Şia ve sahabe

Sadr

New member
BİSMİLLAHİR RAHMANİR RAHİM
HAMD OLSUN ALEMLERİN RABBİNE
VE SELAM OLSUN MEVLAMIZ MUHAMMEDE VE TERTEMİZ EHLİ BEYTİNE


bilindiği gibi nasibilerin Şia aleyhindeki iftira çalışmalarının bir bölümü sahabe konusu üzerinedir. Hemen hemen her nasibi konuşmaya başladığda Şia’nın sahabeyi tekfir ettiğini, Şia inancının tüm sahabelerin kafir olduğu yönünde olduğunu söylemektedir. Bu artık öyle bir seviyeye ulaşmıştır ki, sünni halkın avam kesimi ve hatta bazı alimleri bile bunu söylemektedirler. Elbette bunların tümü yalan ve asılsızdır. Biz Şia’nın sahabe hakkındaki inancını ve bu konuda Şia’ya isnad edilen yalanları cevaplamak için bir çalışma yaptık.
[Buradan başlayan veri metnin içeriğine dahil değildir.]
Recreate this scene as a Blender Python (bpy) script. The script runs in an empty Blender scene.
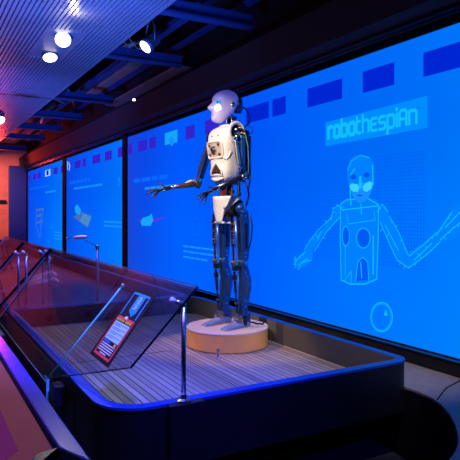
import bpy, math, random
from mathutils import Matrix, Vector, Quaternion
random.seed(7)
PI = math.pi
SC = bpy.context.scene
COL = SC.collection
EYE = 1.35                       # camera height above the carpet
FPX = 563.0                      # focal length for a 460 px frame
HOR = 212.0                      # row of the horizon
CU, SU = 0.8708, 0.4917          # room frame: u runs towards the screen wall, w runs along it
PHI = math.atan2(SU, CU)
ROOM = Matrix.Translation((0, 0, EYE)) @ Matrix.Rotation(PHI, 4, 'Z')   # (u, w, z relative to the eye) -> world

def on_wall(px, py, u):          # where a sight line meets the plane u = const -> (w, z)
    x, y = (px-230)/FPX, (py-HOR)/FPX
    D = u/(CU*x+SU)
    return D*(-SU*x+CU), -y*D
def on_level(px, py, z):         # where it meets the horizontal plane z -> (u, w)
    x, y = (px-230)/FPX, (py-HOR)/FPX
    D = -z/y
    return D*(CU*x+SU), D*(-SU*x+CU)
def at_depth(px, py, D):         # -> room coordinates
    x, y = (px-230)/FPX, (py-HOR)/FPX
    return Vector((D*(CU*x+SU), D*(-SU*x+CU), -y*D))

# ------------------------------------------------------------------ materials
def nodes_of(name):
    m = bpy.data.materials.new(name); m.use_nodes = True
    nt = m.node_tree
    return m, nt, nt.nodes['Principled BSDF']
def lin(c):
    return tuple(((v/255)/12.92 if v/255 <= .04045 else ((v/255+.055)/1.055)**2.4) for v in c) + (1,)
def paint(name, rgb, rough=.5, metal=0, var=.12, scale=6, bump=0, spec=None, coat=0):
    m, nt, b = nodes_of(name)
    c = lin(rgb)
    tc = nt.nodes.new('ShaderNodeTexCoord')
    n = nt.nodes.new('ShaderNodeTexNoise'); n.inputs['Scale'].default_value = scale; n.inputs['Detail'].default_value = 5
    r = nt.nodes.new('ShaderNodeValToRGB')
    r.color_ramp.elements[0].position = .3; r.color_ramp.elements[1].position = .7
    r.color_ramp.elements[0].color = tuple(v*(1-var) for v in c[:3])+(1,)
    r.color_ramp.elements[1].color = tuple(min(1, v*(1+var)) for v in c[:3])+(1,)
    nt.links.new(tc.outputs['Object'], n.inputs['Vector']); nt.links.new(n.outputs['Fac'], r.inputs['Fac'])
    nt.links.new(r.outputs['Color'], b.inputs['Base Color'])
    b.inputs['Roughness'].default_value = rough; b.inputs['Metallic'].default_value = metal
    if spec is not None: b.inputs['Specular IOR Level'].default_value = spec
    if coat: b.inputs['Coat Weight'].default_value = coat
    if bump:
        bp = nt.nodes.new('ShaderNodeBump'); bp.inputs['Strength'].default_value = bump; bp.inputs['Distance'].default_value = .01
        nt.links.new(n.outputs['Fac'], bp.inputs['Height']); nt.links.new(bp.outputs['Normal'], b.inputs['Normal'])
    return m
def glow(name, rgb, s=1.0, var=0):
    m, nt, b = nodes_of(name)
    b.inputs['Base Color'].default_value = (0, 0, 0, 1); b.inputs['Roughness'].default_value = .6
    b.inputs['Specular IOR Level'].default_value = 0
    b.inputs['Emission Color'].default_value = lin(rgb); b.inputs['Emission Strength'].default_value = s
    return m
def screen_mat(name, stops, axis='Y', zstops=None):
    """a projected picture: the colour runs along the screen, with a faint soft mottling"""
    m, nt, b = nodes_of(name)
    b.inputs['Base Color'].default_value = (0, 0, 0, 1); b.inputs['Roughness'].default_value = .7
    b.inputs['Specular IOR Level'].default_value = 0
    tc = nt.nodes.new('ShaderNodeTexCoord'); sp = nt.nodes.new('ShaderNodeSeparateXYZ')
    nt.links.new(tc.outputs['Generated'], sp.inputs[0])
    r = nt.nodes.new('ShaderNodeValToRGB'); nt.links.new(sp.outputs[axis], r.inputs['Fac'])
    e = r.color_ramp.elements
    e[0].position, e[0].color = stops[0][0], lin(stops[0][1])
    e[1].position, e[1].color = stops[-1][0], lin(stops[-1][1])
    for p, c in stops[1:-1]:
        k = e.new(p); k.color = lin(c)
    n = nt.nodes.new('ShaderNodeTexNoise'); n.inputs['Scale'].default_value = 2.2; n.inputs['Detail'].default_value = 1
    nt.links.new(tc.outputs['Generated'], n.inputs['Vector'])
    mr = nt.nodes.new('ShaderNodeMapRange'); mr.inputs['To Min'].default_value = .88; mr.inputs['To Max'].default_value = 1.12
    nt.links.new(n.outputs['Fac'], mr.inputs['Value'])
    mx = nt.nodes.new('ShaderNodeMix'); mx.data_type = 'RGBA'; mx.blend_type = 'MULTIPLY'; mx.inputs['Factor'].default_value = 1
    nt.links.new(r.outputs['Color'], mx.inputs['A'])
    nt.links.new(mr.outputs['Result'], mx.inputs['B'])
    r2 = nt.nodes.new('ShaderNodeValToRGB'); nt.links.new(sp.outputs['Z'], r2.inputs['Fac'])
    r2.color_ramp.elements[0].color = (1, 1.15, 1, 1); r2.color_ramp.elements[1].color = (1, .92, .97, 1); r2.color_ramp.elements[1].position = .75
    m2 = nt.nodes.new('ShaderNodeMix'); m2.data_type = 'RGBA'; m2.blend_type = 'MULTIPLY'; m2.inputs['Factor'].default_value = 1
    nt.links.new(mx.outputs['Result'], m2.inputs['A']); nt.links.new(r2.outputs['Color'], m2.inputs['B'])
    nt.links.new(m2.outputs['Result'], b.inputs['Emission Color'])
    b.inputs['Emission Strength'].default_value = 1.0
    return m
def glass(name, tint=(.93, .97, .98), rough=.015, ior=1.5, tr=.93):
    m = bpy.data.materials.new(name); m.use_nodes = True
    nt = m.node_tree; nt.nodes.clear()
    o = nt.nodes.new('ShaderNodeOutputMaterial'); t = nt.nodes.new('ShaderNodeBsdfTransparent')
    g = nt.nodes.new('ShaderNodeBsdfGlossy'); lw = nt.nodes.new('ShaderNodeLayerWeight'); lw.inputs['Blend'].default_value = .5
    pw_ = nt.nodes.new('ShaderNodeMath'); pw_.operation = 'POWER'; pw_.inputs[1].default_value = 5; nt.links.new(lw.outputs['Facing'], pw_.inputs[0])
    f = nt.nodes.new('ShaderNodeMath'); f.operation = 'MULTIPLY_ADD'; f.inputs[1].default_value = .95; f.inputs[2].default_value = .045; nt.links.new(pw_.outputs[0], f.inputs[0])
    x = nt.nodes.new('ShaderNodeMixShader')
    t.inputs[0].default_value = tint+(1,); g.inputs['Roughness'].default_value = rough; g.inputs[0].default_value = (1, 1, 1, 1)
    nt.links.new(f.outputs[0], x.inputs[0]); nt.links.new(t.outputs[0], x.inputs[1]); nt.links.new(g.outputs[0], x.inputs[2])
    nt.links.new(x.outputs[0], o.inputs[0])
    return m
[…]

Bu çalışmamızda inşaAllah öncelikle Şia’nın genel olarak sahabe hakkındaki inancını, daha sonra ise Şia kaynaklarından sahabelerin her birisi hakkında hadisler ve Şia ulemasının onlar hakkındaki beyanlarını aktaracağız. Allah’a tevekkül ediyor ve yanlızca Ondan yardım diliyoruz.
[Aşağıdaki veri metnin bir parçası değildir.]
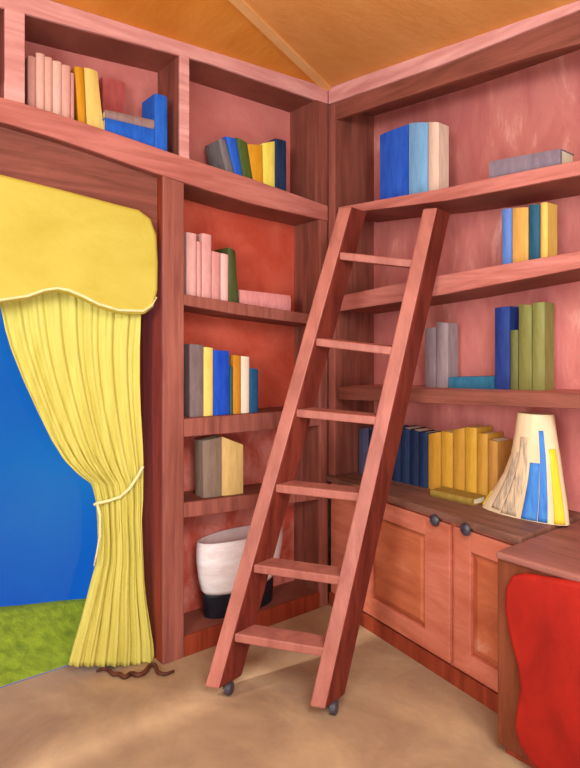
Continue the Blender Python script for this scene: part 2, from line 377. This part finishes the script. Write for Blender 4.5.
# ------------------------------------------------------------------ valance, curtain, cord
vt = [(-70, 150), (0, 173), (60, 188), (120, 204), (140, 209), (152, 218), (158, 235), (159.5, 262), (159, 290), (155, 307), (145, 315)]
vb = [(120, 313), (100, 307), (84, 299), (70, 293), (58, 291), (45, 293), (28, 299), (0, 303), (-70, 308)]
bv = PL(40, 300, .06)
vl = Thing('valance', (bv.x, .05, bv.z), 'wide yellow gathered valance with a wavy lower edge above the curtain', 'valance')
VY = -.012
bm = B(); prism(bm, [PL(x, y, VY) for x, y in vt + vb], YV * .055); vl.part('cloth', bm, M_YELV, bevel=.02, segs=4, smooth=False)
bm = B(); tube(bm, [PL(x - 1, y - 3, VY - .001) for x, y in [(157, 300), (153, 309), (144, 314)] + vb], .006, 8); vl.part('piping', bm, M_CREAM, smooth=True)
rowsC = [(285, -6, 141), (310, 0, 140), (330, 4, 139), (350, 10, 138), (380, 22, 138), (410, 36, 139), (440, 51, 141), (460, 64, 142), (474, 78, 142), (484, 91, 142), (500, 95, 142), (520, 97, 141), (540, 98, 142), (560, 97, 143), (580, 92, 144), (600, 87, 146), (625, 80, 150), (645, 74, 153), (660, 70, 154)]
CY = .155
cu_t = Thing('curtain', (PL(110, 600, CY).x, CY, 0), 'long yellow curtain tied back in the middle, reaching the floor by the window', 'curtain')
bm = B(); ns = 90; vr = []
ysmp = [285 + (660 - 285) * j / 70 for j in range(71)] + [665]
for py in ysmp:
    l = poly_at([(a, b) for a, b, c in rowsC], py); r = poly_at([(a, c) for a, b, c in rowsC], py); row = []
    wd = (r - l) / 140
    for i in range(ns + 1):
        s = i / ns; px = l + (r - l) * s
        amp = .005 + .009 * (1 - wd)
        ph = s * math.tau * 7.5 + 1.1 * math.sin(py * .013 + s * 3)
        yo = amp * math.sin(ph) + .005 * math.sin(ph * 2.3 + py * .02)
        p = PL(px, py, CY - .095 * s); p.y += yo - .008; p.x = min(p.x, xj - .006)
        p.z = max(p.z, .003)
        row.append(bm.verts.new(p))
    vr.append(row)
for a, b in zip(vr, vr[1:]):
    for i in range(ns): bm.faces.new((a[i], a[i + 1], b[i + 1], b[i]))
c_o = cu_t.part('cloth', bm, M_YEL, smooth=True)
sd_ = c_o.modifiers.new('thickness', 'SOLIDIFY'); sd_.thickness = .003
bm = B(); tube(bm, [PL(x, y, CY - .035 - .095 * (x - 94) / 49) for x, y in ((94, 505), (98, 503), (108, 501), (120, 497), (130, 488), (138, 476), (143, 466))], .007, 8); cu_t.part('tieback', bm, M_CREAM, smooth=True)
bm = B(); tube(bm, [PL(x, y, CY - .04) for x, y in ((97, 503), (100, 515), (100, 535), (97, 552), (94, 566))], [.006, .006, .005, .004, .003], 8); cu_t.part('tie_end', bm, M_CREAM, smooth=True)
def smooth_line(p, k=6):
    out = []
    for i in range(len(p) - 1):
        a, b, c, d = Vector(p[max(i - 1, 0)]), Vector(p[i]), Vector(p[i + 1]), Vector(p[min(i + 2, len(p) - 1)])
        for j in range(k):
            t = j / k; out.append(.5 * (2 * b + (c - a) * t + (2 * a - 5 * b + 4 * c - d) * t * t + (3 * b - a - 3 * c + d) * t ** 3))
    return out + [Vector(p[-1])]
cl_ = [(97, 671), (103, 669), (109, 670), (113, 674), (119, 674), (125, 677), (131, 673.5), (138, 675), (145, 672), (149, 666.5), (153, 664.5), (156, 667), (158, 672), (165, 674), (174, 671)]
cl_ = smooth_line([PZ(x, y, .0105) for x, y in cl_])
bm = B(); tube(bm, cl_, [.006 + .004 * math.sin(math.pi * i / (len(cl_) - 1)) for i in range(len(cl_))], 8)
cd_ = mesh('cord', bm, M_CORD, base=PZ(130, 670), smooth=True); tag(cd_, 'dark brown wavy cord lying on the floor at the foot of the curtain', 'cord')

# ------------------------------------------------------------------ books
def bilin(c, s, t): return (c[0] * (1 - s) + c[1] * s) * (1 - t) + (c[3] * (1 - s) + c[2] * s) * t
def book(c, N, dep, color, label, group, mats=None):
    """c = spine corners BL, BR, TR, TL; boards sit at s=0 and s=1; N points away from the viewer."""
    wid = ((c[1] - c[0]).length + (c[2] - c[3]).length) / 2; bt = min(.004, wid * .2) / wid; hgt = (c[3] - c[0]).length
    bl = min(.006, wid * .22)
    P = lambda s, t, d: bilin(c, s, t) + N * d
    b0 = (c[0] + c[1]) / 2 + N * dep / 2; b0.z = min(p.z for p in c)
    th = Thing('book', b0, label, 'book', group)
    m = flat(*color)
    bm = B(); n = 6; e = .006
    ring = [(s, -bl * (1 - (2 * s - 1) ** 2) + bl) for s in [i / n for i in range(n + 1)]]
    prof = ring + [(1, dep), (1 - bt, dep), (1 - bt, bl + .008), (bt, bl + .008), (bt, dep), (0, dep)]
    lo = [bm.verts.new(P(s, 0, d_)) for s, d_ in prof]; hi = [bm.verts.new(P(s, 1, d_)) for s, d_ in prof]
    k = len(prof)
    for i in range(k): bm.faces.new((lo[i], lo[(i + 1) % k], hi[(i + 1) % k], hi[i]))
    bm.faces.new(lo[::-1]); bm.faces.new(hi)
    th.part('cover', bm, m)
    t0, t1 = .003 / hgt, 1 - .004 / hgt; s0, s1 = bt * 1.02, 1 - bt * 1.02; d0, d1 = bl + .0082, dep - .004
    bm = B(); hexa(bm, [P(s0, t0, d0), P(s1, t0, d0), P(s1, t0, d1), P(s0, t0, d1), P(s0, t1, d0), P(s1, t1, d0), P(s1, t1, d1), P(s0, t1, d1)])
    th.part('pages', bm, M_PAGES)
    return th
EPS = .0008
def std(P, N, pl, shelf, xb0, xb1, yt0, yt1, color, label, group, xt0=None, xt1=None, dep=.13, lift=0.0005):
    """standing book: bottom px xb0..xb1 on a shelf line, top px xt0..xt1 at rows yt0, yt1"""
    xt0 = xb0 if xt0 is None else xt0; xt1 = xb1 if xt1 is None else xt1
    yb0, yb1 = poly_at(shelf, xb0), poly_at(shelf, xb1)
    c = [P(xb0, yb0, pl), P(xb1, yb1, pl), P(xt1, yt1, pl), P(xt0, yt0, pl)]
    for i in (0, 1): c[i].z = shelf_z(P, shelf, c[i]) + lift
    g = (c[1] - c[0]).normalized() * EPS; g.z = 0
    c[0] += g; c[3] += g; c[1] -= g; c[2] -= g
    return book(c, N, dep, color, label, group)
def shelf_z(P, shelf, p):
    if isinstance(shelf, float): return shelf
    q = Vector((p.x, 0, p.z)) if P is PL else Vector((0, p.y, p.z))
    px = project(q)[0]; return P(px, poly_at(shelf, px)).z
def flatbook(P, N, pl, shelf, x0, x1, h0, h1, color, label, group, dep=.13, lift=.0005):
    """lying book: h0, h1 = thickness in metres at its two ends"""
    yb = poly_at(shelf, x0) if not isinstance(shelf, float) else 480
    a, b = P(x0, yb, pl), P(x1, poly_at(shelf, x1) if not isinstance(shelf, float) else 480, pl)
    a.z = shelf_z(P, shelf, a) + lift; b.z = shelf_z(P, shelf, b) + lift
    a2, b2 = a + Vector((0, 0, h0)), b + Vector((0, 0, h1))
    return book([a2, a, b, b2], N, dep, color, label, group)

G = 'books in the first overhead bay'; y = .045
for (x0, x1, yt, c, l) in ((28, 36, 55, (206, 150, 138), 'pale pink book at the left end of the first overhead bay'),
                           (36, 45, 52, (222, 172, 156), 'tall whitish pink book, second from the post in the first overhead bay'),
                           (45, 53, 56, (214, 162, 146), 'pale rose book, third from the post in the first overhead bay'),
                           (53, 62, 60, (220, 176, 160), 'whitish rose book, fourth from the post in the first overhead bay'),
                           (62, 71, 64, (212, 158, 144), 'faded pink book, fifth from the post in the first overhead bay'),
                           (71, 74.6, 72, (200, 138, 128), 'short dusty pink book touching the ochre book overhead')):
    std(PL, YV, y, RAIL_T, x0, x1, yt, yt + 2, c, l, G)
std(PL, YV, y, RAIL_T, 79, 87, 66, 68, (206, 140, 20), 'ochre book leaning left beside the cream book in the overhead bay', G, 75, 84)
std(PL, YV, y, RAIL_T, 87.5, 105, 67, 71, (226, 192, 104), 'cream yellow book leaning left, before the blue books overhead', G, 84.5, 98)
std(PL, YV, .15, RAIL_T, 103, 126, 76, 83, (182, 84, 80), 'dusky rose book standing behind the lying grey book overhead', G, dep=.06)
flatbook(PL, YV, .02, RAIL_T, 106, 154.5, .06, .085, (24, 90, 190), 'blue book lying flat under a grey book overhead', G, dep=.125)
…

Şia ve Ehli sünnetin ittifak ile güvenilirliğini beyan ettiği İslamın güvenci ve Şia’nın büyük muhaddisi Kuleyni r.a Ehli Beyt a.s mektebinin ilim hazinesi olan “el-Kafi”de şöyle rivayet etmektedir:



  • عدة من أصحابنا، عن أحمد بن محمد بن خالد، عن الحسن بن محبوب، عن عبدالله بن سنان، عن معروف بن خربوذ، عن أبي جعفر (عليه السلام) قال: صلى أمير المؤمنين (عليه السلام) بالناس الصبح بالعراق، فلما انصرف وعظهم فبكى وأبكاهم من خوف الله، ثم قال: أما والله لقد عهدت أقواما على عهد خليلي رسول الله (صلى الله عليه وآله) وإنهم ليصبحون ويمسون شعثا غبرا خمصا، بين أعينهم كركب المعزى، يبيتون لربهم سجدا وقياما يراوحون بين أقدامهم وجباهم، يناجون ربهم ويسألونه فكاك رقابهم من النار، والله لقدرأيتهم مع هذا وهم خائفون، مشفقون
    ...Maruf b. Harrebuz Ebu Cafer (imam Bakır a.s)’dan dedi ki: bir gün Emirelmüminin (imam Ali a.s) Irakta halka sabah namazı kıldırdı. sonra ağladı ve onları da Allah korkusundan ağlattı, daha sonra şöyle dedi: “Allah’a yemin ederim ki, halilim Rasulullah s.a.a zamanında bazı topluluklarla yaşadım ki, bunlar sabah akşam permujde dolaşırlardı, üzerleri toz toprak olurdu ve aç dolaşırlardı. gözleri keçi dizi gibi açıklıktan öne fırlamıştı. Gecelerini Rablerine secde ederek, kıyamda durarak geçirirlerdi. Ayaklarını büküp secdeye kapanarak bedenlerini dinlendirirlerdi. Rablerine yakarır, kendilerini ateşten kurtarmak için dua ederlerdi. Allah’a yemin ederim ki, buna rağmen onların akıbetlerinden korktuklarını, derin bir endişe duyduklarını görürdüm.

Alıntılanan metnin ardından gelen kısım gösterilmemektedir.